[Begin]

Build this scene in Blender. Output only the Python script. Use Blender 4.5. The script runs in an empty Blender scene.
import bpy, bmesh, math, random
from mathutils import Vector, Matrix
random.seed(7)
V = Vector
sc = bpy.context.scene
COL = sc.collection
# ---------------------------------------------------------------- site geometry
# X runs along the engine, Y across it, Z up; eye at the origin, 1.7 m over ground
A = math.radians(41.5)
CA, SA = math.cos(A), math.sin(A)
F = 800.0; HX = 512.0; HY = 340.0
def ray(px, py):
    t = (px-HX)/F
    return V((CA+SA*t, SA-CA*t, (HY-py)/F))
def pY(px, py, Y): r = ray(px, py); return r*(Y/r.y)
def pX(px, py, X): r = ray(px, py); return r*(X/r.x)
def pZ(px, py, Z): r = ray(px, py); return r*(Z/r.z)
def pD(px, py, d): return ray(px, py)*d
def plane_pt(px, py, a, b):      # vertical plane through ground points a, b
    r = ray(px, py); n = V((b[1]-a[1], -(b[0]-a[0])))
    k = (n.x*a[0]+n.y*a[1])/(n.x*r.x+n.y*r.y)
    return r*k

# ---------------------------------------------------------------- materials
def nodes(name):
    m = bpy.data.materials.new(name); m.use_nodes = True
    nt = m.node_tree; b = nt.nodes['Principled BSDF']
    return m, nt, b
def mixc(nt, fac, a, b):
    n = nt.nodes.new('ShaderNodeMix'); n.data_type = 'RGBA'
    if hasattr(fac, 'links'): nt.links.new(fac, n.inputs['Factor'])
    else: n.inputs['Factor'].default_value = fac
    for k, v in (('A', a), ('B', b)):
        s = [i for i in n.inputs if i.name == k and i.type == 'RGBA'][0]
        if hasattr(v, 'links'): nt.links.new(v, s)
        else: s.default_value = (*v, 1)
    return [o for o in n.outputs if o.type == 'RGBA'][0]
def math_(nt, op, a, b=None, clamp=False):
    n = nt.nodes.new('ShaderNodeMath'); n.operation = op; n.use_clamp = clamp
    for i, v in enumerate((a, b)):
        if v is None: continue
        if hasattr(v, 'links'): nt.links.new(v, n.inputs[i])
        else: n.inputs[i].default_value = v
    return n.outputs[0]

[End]

Set task:
Each line of the material above needs to be quoted exactly, please.

Task output:
Build this scene in Blender. Output only the Python script. Use Blender 4.5. The script runs in an empty Blender scene.
import bpy, bmesh, math, random
from mathutils import Vector, Matrix
random.seed(7)
V = Vector
sc = bpy.context.scene
COL = sc.collection
# ---------------------------------------------------------------- site geometry
# X runs along the engine, Y across it, Z up; eye at the origin, 1.7 m over ground
A = math.radians(41.5)
CA, SA = math.cos(A), math.sin(A)
F = 800.0; HX = 512.0; HY = 340.0
def ray(px, py):
    t = (px-HX)/F
    return V((CA+SA*t, SA-CA*t, (HY-py)/F))
def pY(px, py, Y): r = ray(px, py); return r*(Y/r.y)
def pX(px, py, X): r = ray(px, py); return r*(X/r.x)
def pZ(px, py, Z): r = ray(px, py); return r*(Z/r.z)
def pD(px, py, d): return ray(px, py)*d
def plane_pt(px, py, a, b):      # vertical plane through ground points a, b
    r = ray(px, py); n = V((b[1]-a[1], -(b[0]-a[0])))
    k = (n.x*a[0]+n.y*a[1])/(n.x*r.x+n.y*r.y)
    return r*k

# ---------------------------------------------------------------- materials
def nodes(name):
    m = bpy.data.materials.new(name); m.use_nodes = True
    nt = m.node_tree; b = nt.nodes['Principled BSDF']
    return m, nt, b
def mixc(nt, fac, a, b):
    n = nt.nodes.new('ShaderNodeMix'); n.data_type = 'RGBA'
    if hasattr(fac, 'links'): nt.links.new(fac, n.inputs['Factor'])
    else: n.inputs['Factor'].default_value = fac
    for k, v in (('A', a), ('B', b)):
        s = [i for i in n.inputs if i.name == k and i.type == 'RGBA'][0]
        if hasattr(v, 'links'): nt.links.new(v, s)
        else: s.default_value = (*v, 1)
    return [o for o in n.outputs if o.type == 'RGBA'][0]
def math_(nt, op, a, b=None, clamp=False):
    n = nt.nodes.new('ShaderNodeMath'); n.operation = op; n.use_clamp = clamp
    for i, v in enumerate((a, b)):
        if v is None: continue
        if hasattr(v, 'links'): nt.links.new(v, n.inputs[i])
        else: n.inputs[i].default_value = v
    return n.outputs[0]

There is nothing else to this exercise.